I thought the idea was 0% H-1B labor? You can't replace an American job with H-1B?

The requirements seem very stringent in writing but apparently utterly useless and ineffective in practice, or clearly both executives for Abott and Wipro would be facing criminal prosecution. You should not be able to circumvent the restrictions by a single layer of contract work.


>> You can't replace an American job with H-1B?

The goal of the system is to use the guest worker program to augment your current workers with talent that you are unable to find and staff here in the US. The requirement is not at 40 - 60% of the cost you pay your US employees, but in skills that you cannot find or fill with US domestic workers.


These "scarce" skills and requirements are trivially gamed on a regular basis. Large numbers of positions that are eventually filled by H-1Bs don't, in truth, require skills and experience that you simply can't find domestically.

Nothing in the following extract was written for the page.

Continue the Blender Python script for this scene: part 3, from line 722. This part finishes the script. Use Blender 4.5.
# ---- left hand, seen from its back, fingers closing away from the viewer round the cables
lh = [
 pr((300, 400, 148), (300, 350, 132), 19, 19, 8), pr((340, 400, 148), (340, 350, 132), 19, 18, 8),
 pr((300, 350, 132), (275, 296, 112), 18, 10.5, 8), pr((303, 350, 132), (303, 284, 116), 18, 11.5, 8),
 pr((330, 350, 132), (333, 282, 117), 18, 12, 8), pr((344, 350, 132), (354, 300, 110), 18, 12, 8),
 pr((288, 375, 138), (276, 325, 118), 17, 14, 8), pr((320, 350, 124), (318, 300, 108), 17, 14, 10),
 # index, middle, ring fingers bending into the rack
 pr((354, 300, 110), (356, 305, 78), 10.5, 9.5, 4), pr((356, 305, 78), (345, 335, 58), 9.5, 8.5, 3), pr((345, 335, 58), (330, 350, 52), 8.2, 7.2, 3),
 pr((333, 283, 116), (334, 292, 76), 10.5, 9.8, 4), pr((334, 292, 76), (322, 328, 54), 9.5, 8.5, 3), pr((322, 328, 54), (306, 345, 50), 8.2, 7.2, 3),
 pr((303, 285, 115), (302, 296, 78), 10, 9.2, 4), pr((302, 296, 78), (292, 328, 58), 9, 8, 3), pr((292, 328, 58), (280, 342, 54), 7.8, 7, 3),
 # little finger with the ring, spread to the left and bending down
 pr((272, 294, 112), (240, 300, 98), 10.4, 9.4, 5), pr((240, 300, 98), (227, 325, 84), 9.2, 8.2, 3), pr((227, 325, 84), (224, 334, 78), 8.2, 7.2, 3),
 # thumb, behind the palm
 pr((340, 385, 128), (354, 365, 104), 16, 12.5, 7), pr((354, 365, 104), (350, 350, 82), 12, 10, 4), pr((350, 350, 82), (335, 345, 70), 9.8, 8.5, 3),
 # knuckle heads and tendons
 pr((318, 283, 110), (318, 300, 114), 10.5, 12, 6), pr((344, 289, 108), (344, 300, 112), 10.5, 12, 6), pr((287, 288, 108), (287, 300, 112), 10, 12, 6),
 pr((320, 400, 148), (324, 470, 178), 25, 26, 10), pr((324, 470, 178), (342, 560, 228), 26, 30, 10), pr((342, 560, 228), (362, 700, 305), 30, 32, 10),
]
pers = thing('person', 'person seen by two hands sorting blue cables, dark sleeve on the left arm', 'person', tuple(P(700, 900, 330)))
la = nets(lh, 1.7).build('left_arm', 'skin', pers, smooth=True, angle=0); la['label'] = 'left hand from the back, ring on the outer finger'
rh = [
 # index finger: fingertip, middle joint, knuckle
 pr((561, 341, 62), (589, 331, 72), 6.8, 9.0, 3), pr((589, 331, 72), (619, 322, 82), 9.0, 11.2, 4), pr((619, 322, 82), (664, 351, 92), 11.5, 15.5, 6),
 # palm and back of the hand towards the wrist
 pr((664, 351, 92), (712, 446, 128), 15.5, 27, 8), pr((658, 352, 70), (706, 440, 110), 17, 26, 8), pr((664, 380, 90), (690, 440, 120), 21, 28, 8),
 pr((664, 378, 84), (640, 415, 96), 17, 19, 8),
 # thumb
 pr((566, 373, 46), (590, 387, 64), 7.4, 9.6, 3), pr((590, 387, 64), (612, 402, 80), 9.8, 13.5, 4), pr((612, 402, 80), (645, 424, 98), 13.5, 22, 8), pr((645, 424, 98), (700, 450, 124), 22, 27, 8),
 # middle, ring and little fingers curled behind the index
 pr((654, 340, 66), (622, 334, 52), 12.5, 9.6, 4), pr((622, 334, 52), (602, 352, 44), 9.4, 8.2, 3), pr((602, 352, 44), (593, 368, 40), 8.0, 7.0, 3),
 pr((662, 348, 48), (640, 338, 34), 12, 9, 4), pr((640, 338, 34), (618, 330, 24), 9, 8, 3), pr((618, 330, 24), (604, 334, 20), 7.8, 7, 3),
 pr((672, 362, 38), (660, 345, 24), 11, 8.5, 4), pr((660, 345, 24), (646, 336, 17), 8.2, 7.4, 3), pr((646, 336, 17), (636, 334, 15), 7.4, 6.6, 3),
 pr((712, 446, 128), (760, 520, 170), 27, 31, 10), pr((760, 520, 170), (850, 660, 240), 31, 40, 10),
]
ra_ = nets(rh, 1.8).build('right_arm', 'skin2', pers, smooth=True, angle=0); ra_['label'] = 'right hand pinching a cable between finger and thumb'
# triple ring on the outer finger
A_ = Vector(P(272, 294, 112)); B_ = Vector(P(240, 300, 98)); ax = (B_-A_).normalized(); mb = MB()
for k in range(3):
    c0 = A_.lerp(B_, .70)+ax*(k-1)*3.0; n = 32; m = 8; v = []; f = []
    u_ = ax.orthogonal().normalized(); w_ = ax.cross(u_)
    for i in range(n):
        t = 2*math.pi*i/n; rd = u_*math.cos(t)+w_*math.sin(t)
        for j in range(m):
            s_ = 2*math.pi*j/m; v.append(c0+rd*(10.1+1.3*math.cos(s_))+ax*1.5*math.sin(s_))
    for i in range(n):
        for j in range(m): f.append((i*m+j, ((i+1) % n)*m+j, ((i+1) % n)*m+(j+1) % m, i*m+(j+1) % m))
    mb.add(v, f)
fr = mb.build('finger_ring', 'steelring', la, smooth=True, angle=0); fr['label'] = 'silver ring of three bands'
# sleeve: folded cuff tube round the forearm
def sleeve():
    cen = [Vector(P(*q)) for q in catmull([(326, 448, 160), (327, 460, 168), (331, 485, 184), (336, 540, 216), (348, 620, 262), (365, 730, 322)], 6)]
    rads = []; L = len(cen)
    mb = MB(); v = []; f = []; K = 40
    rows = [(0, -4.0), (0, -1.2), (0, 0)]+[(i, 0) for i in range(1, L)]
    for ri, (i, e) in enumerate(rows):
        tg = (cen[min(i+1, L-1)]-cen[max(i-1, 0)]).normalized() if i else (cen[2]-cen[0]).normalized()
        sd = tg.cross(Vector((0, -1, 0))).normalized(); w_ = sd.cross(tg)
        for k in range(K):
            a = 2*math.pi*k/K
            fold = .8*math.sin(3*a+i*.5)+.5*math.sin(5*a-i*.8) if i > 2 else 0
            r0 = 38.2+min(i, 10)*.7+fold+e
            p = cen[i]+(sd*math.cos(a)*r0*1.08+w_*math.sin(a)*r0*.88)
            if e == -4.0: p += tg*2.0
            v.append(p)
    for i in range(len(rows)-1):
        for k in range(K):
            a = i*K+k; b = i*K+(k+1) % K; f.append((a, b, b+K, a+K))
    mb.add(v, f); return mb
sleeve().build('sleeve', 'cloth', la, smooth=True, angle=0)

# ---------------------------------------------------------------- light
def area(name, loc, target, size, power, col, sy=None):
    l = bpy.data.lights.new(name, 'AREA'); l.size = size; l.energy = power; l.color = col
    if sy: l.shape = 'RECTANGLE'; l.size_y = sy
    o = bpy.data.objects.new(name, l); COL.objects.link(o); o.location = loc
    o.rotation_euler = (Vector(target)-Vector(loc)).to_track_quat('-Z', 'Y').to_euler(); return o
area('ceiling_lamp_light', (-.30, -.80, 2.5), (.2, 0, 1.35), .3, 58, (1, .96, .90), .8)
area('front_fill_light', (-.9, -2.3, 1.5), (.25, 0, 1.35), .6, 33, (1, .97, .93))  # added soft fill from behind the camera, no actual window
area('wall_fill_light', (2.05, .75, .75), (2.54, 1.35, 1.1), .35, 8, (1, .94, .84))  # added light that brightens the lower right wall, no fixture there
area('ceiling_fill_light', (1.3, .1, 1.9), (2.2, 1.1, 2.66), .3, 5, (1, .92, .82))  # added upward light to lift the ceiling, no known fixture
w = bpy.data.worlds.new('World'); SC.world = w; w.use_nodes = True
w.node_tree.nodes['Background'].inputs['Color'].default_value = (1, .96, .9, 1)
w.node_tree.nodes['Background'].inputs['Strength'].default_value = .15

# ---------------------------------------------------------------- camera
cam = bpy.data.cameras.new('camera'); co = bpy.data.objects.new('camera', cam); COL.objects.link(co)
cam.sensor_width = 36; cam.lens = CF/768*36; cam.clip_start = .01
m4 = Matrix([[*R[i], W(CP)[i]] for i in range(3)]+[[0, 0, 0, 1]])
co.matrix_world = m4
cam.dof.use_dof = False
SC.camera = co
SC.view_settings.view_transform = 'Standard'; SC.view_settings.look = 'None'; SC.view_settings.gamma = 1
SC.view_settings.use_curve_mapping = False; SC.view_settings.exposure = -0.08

Sure, every once in a while you need a nuclear engineer or some other domain expert in a very, very narrow domain, and you may have a genuine shortage of talent. But for general-purpose IT and commodity development, these skill are not in short supply domestically if you're willing to pay market salaries.


Then it seems like a clear violation when you have the old employees train the new ones.


I'm skeptical that there wouldn't be a single foreign Wipro staffer there on a different visa (e.g. L1).